Within 20 minutes it got so hot in the ger I went outside to cool down! The became our routine for the three nights we stayed here.

Day 32, Aryabal Meditation Temple

We got up quite late and didn’t plan on having much of a breakfast, but here came our host with plates full of food, so I guess we had brunch.

We headed towards the temple some 3 km away, when on the way I noticed the beginnings of a dump.

Garbage is a serious problem, they don’t know how to deal with it. On the last day I even witnessed a Mongol throwing a glass bottle 5 metres behind him ☹.

The path to the temple has signs by the side like the following.

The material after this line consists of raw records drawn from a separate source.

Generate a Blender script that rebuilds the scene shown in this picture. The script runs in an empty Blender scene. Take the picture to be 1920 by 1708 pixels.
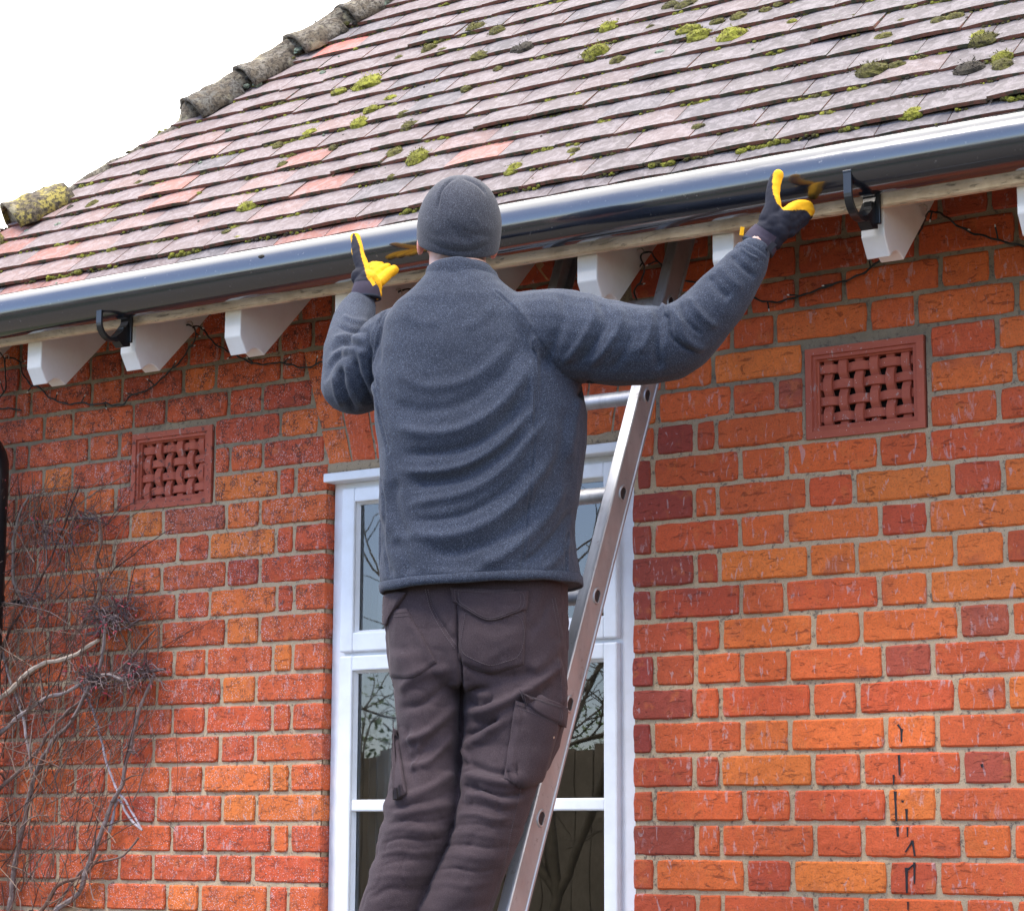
import bpy, bmesh, math, random
import numpy as np
from mathutils import Vector, Matrix
from mathutils.bvhtree import BVHTree
R = math.radians
random.seed(7); rng = np.random.default_rng(7)
SC = bpy.context.scene; COL = SC.collection
ZO = 1.64                                   # height of the measured course line above the ground
PW, PH, FPX = 1920.0, 1708.0, 4281.37       # the photograph's size and focal length in its pixels
YAW, PIT, ROL = 0.599053, 0.167108, 0.004601
# ---------------------------------------------------------------- camera
FW = np.array([-math.sin(YAW)*math.cos(PIT), math.cos(YAW)*math.cos(PIT), math.sin(PIT)])
r_ = np.cross(FW, [0, 0, 1]); r_ /= np.linalg.norm(r_); u_ = np.cross(r_, FW)
RT = r_*math.cos(ROL)+u_*math.sin(ROL); UP = -r_*math.sin(ROL)+u_*math.cos(ROL)
CAM = np.array([0, -4.436991, -0.040553+ZO])
cd = bpy.data.cameras.new('camera'); co = bpy.data.objects.new('camera', cd); COL.objects.link(co)
cd.sensor_width = 36; cd.lens = FPX/PW*36; cd.clip_start = .05; cd.clip_end = 500
co.matrix_world = Matrix(((RT[0], UP[0], -FW[0], CAM[0]), (RT[1], UP[1], -FW[1], CAM[1]), (RT[2], UP[2], -FW[2], CAM[2]), (0, 0, 0, 1)))
SC.camera = co
SC.view_settings.view_transform = 'Standard'; SC.view_settings.look = 'None'
SC.view_settings.gamma = 1; SC.view_settings.exposure = 0.74
# ---------------------------------------------------------------- sky: thin bright cloud with blue breaks, and a veiled sun
SUN_EL, SUN_AZ = R(60), R(212)              # azimuth measured clockwise from +Y
W = bpy.data.worlds.new('World'); SC.world = W; W.use_nodes = True
wn, wl = W.node_tree.nodes, W.node_tree.links
for n in list(wn): wn.remove(n)
wo = wn.new('ShaderNodeOutputWorld'); wb = wn.new('ShaderNodeBackground'); wb.inputs[1].default_value = .13
sky = wn.new('ShaderNodeTexSky'); sky.sky_type = 'NISHITA'; sky.sun_disc = False
sky.sun_elevation = SUN_EL; sky.sun_rotation = SUN_AZ; sky.air_density = 1.0; sky.dust_density = .6
tc = wn.new('ShaderNodeTexCoord'); nz = wn.new('ShaderNodeTexNoise'); nz.inputs['Scale'].default_value = 1.6
nz.inputs['Detail'].default_value = 6; nz.inputs['Roughness'].default_value = .55
dp = wn.new('ShaderNodeVectorMath'); dp.operation = 'DOT_PRODUCT'; dp.inputs[1].default_value = (.1, .85, .45)
ad = wn.new('ShaderNodeMath'); ad.operation = 'MULTIPLY_ADD'; ad.inputs[1].default_value = 1.1
rp = wn.new('ShaderNodeMapRange'); rp.inputs[1].default_value = .38; rp.inputs[2].default_value = 1.32
rp.inputs[3].default_value = .06; rp.inputs[4].default_value = 1
mx = wn.new('ShaderNodeMix'); mx.data_type = 'RGBA'; mx.inputs[7].default_value = (33, 31.3, 29.0, 1)
wl.new(tc.outputs['Generated'], nz.inputs['Vector']); wl.new(tc.outputs['Generated'], dp.inputs[0])
wl.new(nz.outputs[0], ad.inputs[0]); wl.new(dp.outputs['Value'], ad.inputs[2]); wl.new(ad.outputs[0], rp.inputs[0])
wl.new(rp.outputs[0], mx.inputs[0]); gm = wn.new('ShaderNodeMix'); gm.data_type = 'RGBA'; gm.blend_type = 'MULTIPLY'; gm.inputs[0].default_value = 1; gm.inputs[7].default_value = (1.35, 1.5, 1.85, 1); wl.new(sky.outputs[0], gm.inputs[6]); wl.new(gm.outputs[2], mx.inputs[6]); wl.new(mx.outputs[2], wb.inputs[0]); wl.new(wb.outputs[0], wo.inputs[0])
sl = bpy.data.lights.new('sun', 'SUN'); sl.energy = 2.7; sl.angle = R(14); sl.color = (1, .92, .82)
so = bpy.data.objects.new('sun', sl); COL.objects.link(so)
sd = Vector((math.sin(SUN_AZ)*math.cos(SUN_EL), math.cos(SUN_AZ)*math.cos(SUN_EL), math.sin(SUN_EL)))
so.rotation_euler = sd.to_track_quat('Z', 'Y').to_euler()
# ---------------------------------------------------------------- measuring helpers (photo pixel -> point in the place)
def ray(x, y): return FW + RT*((x-PW/2)/FPX) - UP*((y-PH/2)/FPX)
def atY(x, y, Y=0.0):
    d = ray(x, y); return CAM + d*((Y-CAM[1])/d[1])
def atX(x, y, X):
    d = ray(x, y); return CAM + d*((X-CAM[0])/d[0])
ER = np.array([math.cos(YAW), math.sin(YAW), 0]); EF = np.array([-math.sin(YAW), math.cos(YAW), 0])
def atT(x, y, t):
    d = ray(x, y); return CAM + d*(t/(d@EF))
def proj(P):
    d = np.asarray(P)-CAM; z = d@FW
    return np.stack([PW/2+FPX*(d@RT)/z, PH/2-FPX*(d@UP)/z], -1)
# ---------------------------------------------------------------- object helpers
def tag(o, label=None, cat=None, group=None, kind=None):
    if label: o['label'] = label
    if cat: o['category'] = cat
    if group: o['group'] = group
    if kind: o['kind'] = kind
    return o
def empty(name, loc=(0, 0, 0)):
    o = bpy.data.objects.new(name, None); COL.objects.link(o); o.location = loc; o.empty_display_size = .1; return o
def link(name, me, mat, parent=None, smooth=False):
    o = bpy.data.objects.new(name, me); COL.objects.link(o)
    if mat is not None:
        for m in (mat if isinstance(mat, (list, tuple)) else [mat]): me.materials.append(m)
    if parent is not None:
        o.parent = parent
        off = Vector((0, 0, 0)); p = parent
        while p is not None: off += p.location; p = p.parent
        o.location = -off
    if smooth: me.polygons.foreach_set('use_smooth', [True]*len(me.polygons))
    return o
class MB:
    """collects shapes into one mesh"""
    def __init__(s): s.v = []; s.f = []; s.c = []; s.n = 0; s.m = []
    def add(s, V, F, col=None, mi=0):
        V = np.asarray(V, float); s.v.append(V)
        s.f += [[i+s.n for i in f] for f in F]; s.m += [mi]*len(F)
        s.c.append(np.tile(np.array(list(col)+[1] if col is not None and len(col) == 3 else (col if col is not None else (1, 1, 1, 1)), float), (len(V), 1)))
        s.n += len(V)
    def box(s, x0, x1, y0, y1, z0, z1, col=None, bev=0, mi=0):
        if bev <= 0:
            V = [(x, y, z) for x in (x0, x1) for y in (y0, y1) for z in (z0, z1)]
            F = [(0, 1, 3, 2), (4, 6, 7, 5), (0, 4, 5, 1), (2, 3, 7, 6), (0, 2, 6, 4), (1, 5, 7, 3)]
            s.add(V, F, col, mi); return
        bm = bmesh.new(); bmesh.ops.create_cube(bm, size=1)
        for v in bm.verts: v.co = Vector(((x0+x1)/2+v.co.x*(x1-x0), (y0+y1)/2+v.co.y*(y1-y0), (z0+z1)/2+v.co.z*(z1-z0)))
        bmesh.ops.bevel(bm, geom=bm.edges[:], offset=bev, segments=2, affect='EDGES', profile=.5)
        bm.verts.index_update()
        s.add([v.co[:] for v in bm.verts], [[v.index for v in f.verts] for f in bm.faces], col, mi); bm.free()
    def prism(s, poly, axis, a, b, col=None, mi=0):
        """poly: list of 2D points; axis 'x': points are (y,z); extruded a..b"""
        n = len(poly); V = []
        for t in (a, b):
            for p in poly:
                V.append((t, p[0], p[1]) if axis == 'x' else ((p[0], t, p[1]) if axis == 'y' else (p[0], p[1], t)))
        F = [list(range(n))[::-1], list(range(n, 2*n))]+[(i, (i+1) % n, n+(i+1) % n, n+i) for i in range(n)]
        s.add(V, F, col, mi)
    def tube(s, pts, rad, seg=6, col=None, cap=True, mi=0):
        P = np.asarray(pts, float); n = len(P)
        rad = np.full(n, rad, float) if np.isscalar(rad) else np.asarray(rad, float)
        T = np.gradient(P, axis=0); T /= np.linalg.norm(T, axis=1)[:, None]+1e-9
        N = np.cross(T[0], [0, 0, 1.]);
        if np.linalg.norm(N) < 1e-3: N = np.cross(T[0], [1., 0, 0])
        N /= np.linalg.norm(N); a = np.arange(seg)*2*math.pi/seg; V = []
        for i in range(n):
            N = N-T[i]*(N@T[i]); N /= np.linalg.norm(N)+1e-9; B = np.cross(T[i], N)
            V.append(P[i]+rad[i]*(np.cos(a)[:, None]*N+np.sin(a)[:, None]*B))
        V = np.concatenate(V); F = []
        for i in range(n-1):
            for j in range(seg): F.append((i*seg+j, i*seg+(j+1) % seg, (i+1)*seg+(j+1) % seg, (i+1)*seg+j))
        if cap: F += [tuple(range(seg))[::-1], tuple((n-1)*seg+j for j in range(seg))]
        s.add(V, F, col, mi)
    def loft(s, rings, col=None, mi=0):
        n = len(rings); k = len(rings[0]); V = np.concatenate(rings); F = []
        for i in range(n-1):
            for j in range(k): F.append((i*k+j, i*k+(j+1) % k, (i+1)*k+(j+1) % k, (i+1)*k+j))
        F += [tuple(range(k))[::-1], tuple((n-1)*k+j for j in range(k))]
        s.add(V, F, col, mi)
    def ball(s, c, r, seg=10, col=None, M=None, mi=0):
        r = np.array([r]*3 if np.isscalar(r) else r, float); V = [(0, 0, 1.)]; F = []; h = seg//2
        for i in range(1, h):
            for j in range(seg):
                V.append((math.sin(math.pi*i/h)*math.cos(2*math.pi*j/seg), math.sin(math.pi*i/h)*math.sin(2*math.pi*j/seg), math.cos(math.pi*i/h)))
        V.append((0, 0, -1.)); L = len(V)-1
        for j in range(seg): F.append((0, 1+j, 1+(j+1) % seg)); F.append((L, 1+(h-2)*seg+(j+1) % seg, 1+(h-2)*seg+j))
        for i in range(h-2):
            for j in range(seg): F.append((1+i*seg+j, 1+(i+1)*seg+j, 1+(i+1)*seg+(j+1) % seg, 1+i*seg+(j+1) % seg))
        V = np.array(V)*r
        if M is not None: V = V@np.array(M).T
        s.add(V+np.array(c), F, col, mi)
    def mesh(s, name):
        me = bpy.data.meshes.new(name); V = np.concatenate(s.v)
        me.from_pydata(V.tolist(), [], s.f)
        a = me.color_attributes.new('bcol', 'FLOAT_COLOR', 'POINT'); a.data.foreach_set('color', np.concatenate(s.c).ravel())
        if any(s.m): me.polygons.foreach_set('material_index', s.m)
        me.update(); return me
    def build(s, name, mat, parent=None, smooth=False): return link(name, s.mesh(name), mat, parent, smooth)
def noise3(P, sc, seed=0):
    """cheap smooth value noise for arrays of points, -1..1"""
    P = np.asarray(P, float)*sc+seed*17.31; I = np.floor(P).astype(np.int64); f = P-I; f = f*f*(3-2*f); out = 0
    def h(i): 
        n = (i[:, 0]*374761393+i[:, 1]*668265263+i[:, 2]*2147483647) & 0x7fffffff
        n = ((n ^ (n >> 13))*1274126177) & 0x7fffffff; return ((n ^ (n >> 16)) & 0xffff)/32767.5-1
    for a in (0, 1):
        for b in (0, 1):
            for c in (0, 1):
                w = (f[:, 0] if a else 1-f[:, 0])*(f[:, 1] if b else 1-f[:, 1])*(f[:, 2] if c else 1-f[:, 2])
                out = out+w*h(I+np.array([a, b, c]))
    return out
def spline(pts, n):
    P = np.asarray(pts, float); m = len(P); d = np.r_[0, np.cumsum(np.linalg.norm(np.diff(P, axis=0), axis=1))]; t = np.linspace(0, d[-1], n)
    T = np.gradient(P, d, axis=0) if m > 2 else np.tile((P[1]-P[0])/d[-1], (2, 1)); out = []
    for x in t:
        i = min(np.searchsorted(d, x, side='right')-1, m-2); h = d[i+1]-d[i]; u = (x-d[i])/h
        out.append((2*u**3-3*u**2+1)*P[i]+(u**3-2*u**2+u)*h*T[i]+(-2*u**3+3*u**2)*P[i+1]+(u**3-u**2)*h*T[i+1])
    return np.array(out)
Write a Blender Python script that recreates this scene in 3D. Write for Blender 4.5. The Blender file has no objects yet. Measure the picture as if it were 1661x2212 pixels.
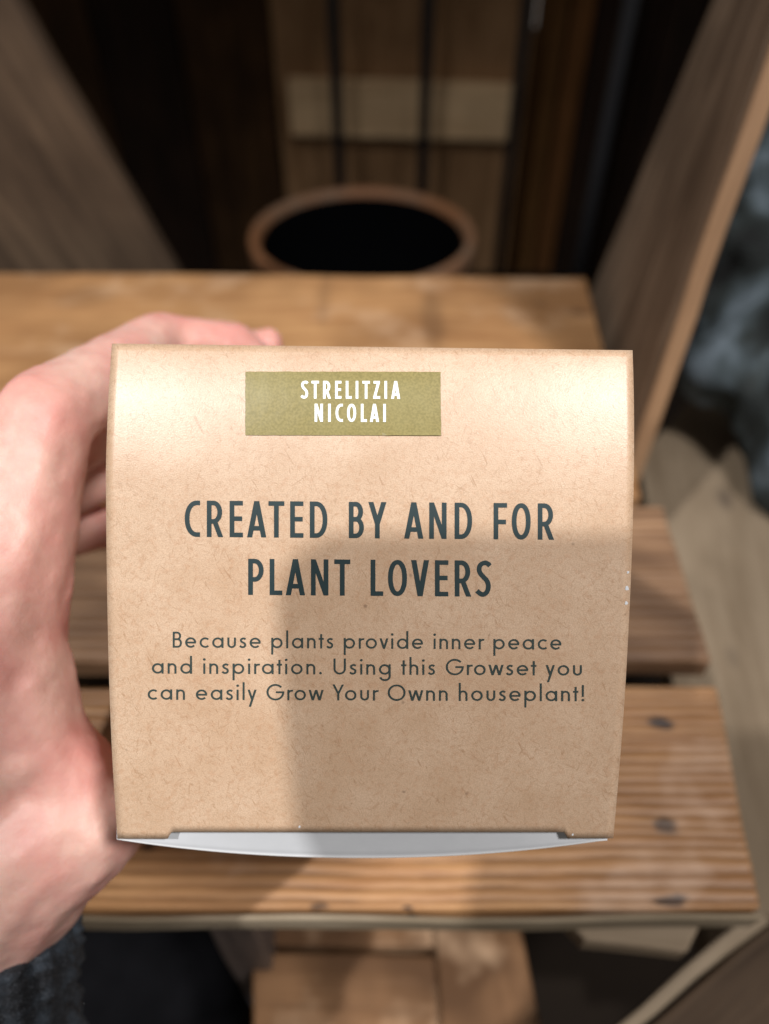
import bpy, bmesh, math, random
from mathutils import Vector, Matrix, noise
random.seed(7)
S = bpy.context.scene
COL = S.collection
R = math.radians

# ------------------------------------------------------------------ camera
F = 1600.0                      # focal length in pixels of a 1661 x 2212 picture
CAMH = 0.27                     # camera above the bench top
cam_d = bpy.data.cameras.new('camera')
cam = bpy.data.objects.new('camera', cam_d)
COL.objects.link(cam)
cam.location = (0, 0, CAMH)
cam.rotation_euler = (R(45), 0, 0)
cam_d.sensor_fit = 'VERTICAL'
cam_d.sensor_height = 36.0
cam_d.lens = F / 2212 * 36.0
cam_d.clip_start = 0.004
cam_d.clip_end = 50
cam_d.dof.use_dof = True
cam_d.dof.focus_distance = 0.1425
cam_d.dof.aperture_fstop = cam_d.lens / 3.5
S.camera = cam
CM = Matrix.Translation((0, 0, CAMH)) @ Matrix.Rotation(R(45), 4, 'X')

def P(px, py, d):               # a pixel of the photograph at depth d, in world space
    return CM @ Vector(((px - 830.5) / F * d, (1106 - py) / F * d, -d))
def CV(x, y, z):                # camera-frame metres to world
    return CM @ Vector((x, y, z))
def ray(px, py):
    o = Vector((0, 0, CAMH))
    return o, P(px, py, 1.0) - o
def on_z(px, py, z):
    o, d = ray(px, py); return o + d * ((z - o.z) / d.z)
def on_y(px, py, y):
    o, d = ray(px, py); return o + d * ((y - o.y) / d.y)

# ------------------------------------------------------------------ world, lamps, exposure
W = bpy.data.worlds.new('World'); S.world = W; W.use_nodes = True
bg = W.node_tree.nodes['Background']
bg.inputs[0].default_value = (1.0, 0.93, 0.86, 1); bg.inputs[1].default_value = 0.15
S.view_settings.view_transform = 'Standard'; S.view_settings.look = 'None'
S.view_settings.exposure = 0; S.view_settings.gamma = 1
S.view_settings.use_curve_mapping = False

def lamp(name, kind, loc, target, power, size, color, cone=None, blend=.5):
    l = bpy.data.lights.new(name, kind); l.energy = power; l.color = color
    if kind == 'AREA':
        l.shape = 'DISK'; l.size = size
    else:
        l.shadow_soft_size = size
    if cone: l.spot_size = R(cone); l.spot_blend = blend
    o = bpy.data.objects.new(name, l); COL.objects.link(o)
    o.location = loc
    o.rotation_euler = (Vector(target) - Vector(loc)).to_track_quat('-Z', 'Y').to_euler()
    return o
BC = CV(0, -0.015, -0.142)
lamp('ceiling_spot', 'SPOT', BC + (CV(-.415, .39, .90) - CV(0, 0, 0)).normalized() * 1.9, BC, 122, .024, (1, .98, .965), 60, .9)
lamp('ceiling_spot', 'SPOT', BC + (CV(.43, .42, .90) - CV(0, 0, 0)).normalized() * 1.7, BC, 112, .11, (1, .97, .95), 60, .9)

# ------------------------------------------------------------------ materials
class NT:
    def __init__(self, name):
        self.m = bpy.data.materials.new(name); self.m.use_nodes = True
        self.t = self.m.node_tree; self.n = self.t.nodes
        self.b = self.n['Principled BSDF']
    def new(self, kind, **kw):
        x = self.n.new(kind)
        for k, v in kw.items():
            if k in x.inputs.keys(): x.inputs[k].default_value = v
            else: setattr(x, k, v)
        return x
    def link(self, a, b): self.t.links.new(a, b)
    def coords(self, scale=(1, 1, 1), rnd=True, kind='Object'):
        tc = self.new('ShaderNodeTexCoord'); mp = self.new('ShaderNodeMapping')
        mp.inputs['Scale'].default_value = scale
        if rnd:
            oi = self.new('ShaderNodeObjectInfo')
            vm = self.new('ShaderNodeVectorMath', operation='SCALE')
            vm.inputs[0].default_value = (3.1, 1.7, 2.3)
            self.link(oi.outputs['Random'], vm.inputs['Scale'])
            self.link(vm.outputs[0], mp.inputs['Location'])
        self.link(tc.outputs[kind], mp.inputs['Vector'])
        return mp.outputs[0]
    def noise(self, vec, scale, detail=3, rough=.5, dist=0):
        x = self.new('ShaderNodeTexNoise', Scale=scale, Detail=detail, Roughness=rough, Distortion=dist)
        self.link(vec, x.inputs['Vector']); return x.outputs['Fac']
    def ramp(self, fac, stops):
        x = self.new('ShaderNodeValToRGB'); e = x.color_ramp.elements
        while len(e) < len(stops): e.new(.5)
        for k, (p, c) in enumerate(stops):
            e[k].position = p
            e[k].color = (c, c, c, 1) if isinstance(c, (int, float)) else (*c, 1)
        self.link(fac, x.inputs[0]); return x.outputs[0]
    def mix(self, fac, a, b, mode='MIX'):
        x = self.new('ShaderNodeMix', data_type='RGBA', blend_type=mode)
        for sock, v in ((x.inputs[0], fac), (x.inputs[6], a), (x.inputs[7], b)):
            if hasattr(v, 'links'): self.link(v, sock)
            elif isinstance(v, (int, float)): sock.default_value = v
            else: sock.default_value = (*v, 1)
        return x.outputs[2]
    def bump(self, h, strength, dist):
        x = self.new('ShaderNodeBump', Strength=strength, Distance=dist)
        self.link(h, x.inputs['Height']); self.link(x.outputs[0], self.b.inputs['Normal'])
    def base(self, c):
        if hasattr(c, 'links'): self.link(c, self.b.inputs['Base Color'])
        else: self.b.inputs['Base Color'].default_value = (*c, 1)
    def set(self, **kw):
        for k, v in kw.items(): self.b.inputs[k.replace('_', ' ')].default_value = v
        return self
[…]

I decided to photograph them all, and began regretting this decision after the twentieth. There are over a hundred. I’ve grouped them all in this Google photos album.

Inside, we sat down for a while. I’m the only idiot who took a right upon entering the temple. One must visit the temple clockwise.

And the view from the temple.

Back at our ger-camp, we read and relax until dinner. Our new neighbour is a Spanish woman who was on the bus with us yesterday, so we begin chatting. She speaks eight languages and we invite her to have dinner in our ger. She had advice to offer about various buses to other parts of Mongolia, as well as funny stories about her travels.

Day 33, Turtle Rock & panoramic views

Another late start, made even later by waiting forever for our breakfast meal. Something got lost in translation but eventually we eat and then leave to go walking and climbing.

First stop: turtle rock.

We then walk the long way around some trees to get to the other side of the valley and go up a path to have a view of the next valley.

Since arriving in Mongolia, I have seen many swastikas, including this one painted on a rock next to these spiritual poles.

Maybe it doesn’t mean the same thing to them as it does to us, I must investigate.

Day 34

We leave for Ulaanbaatar this morning and we decide to hitch a ride. It takes some time, but it payed off.

The guy drops us off at a bus stop in UB, where we take a bus for the train station. I hand money to the bus driver who refuses. Free bus ride, great!

We buy our train tickets for Beijing, leaving on the 14th of September. 150€ each. Still cheaper than Paris-Biarritz.

At our hostel, our host buys coach tickets online for us to go to Khatgal, where we will be doing some “woofing”. We leave tomorrow.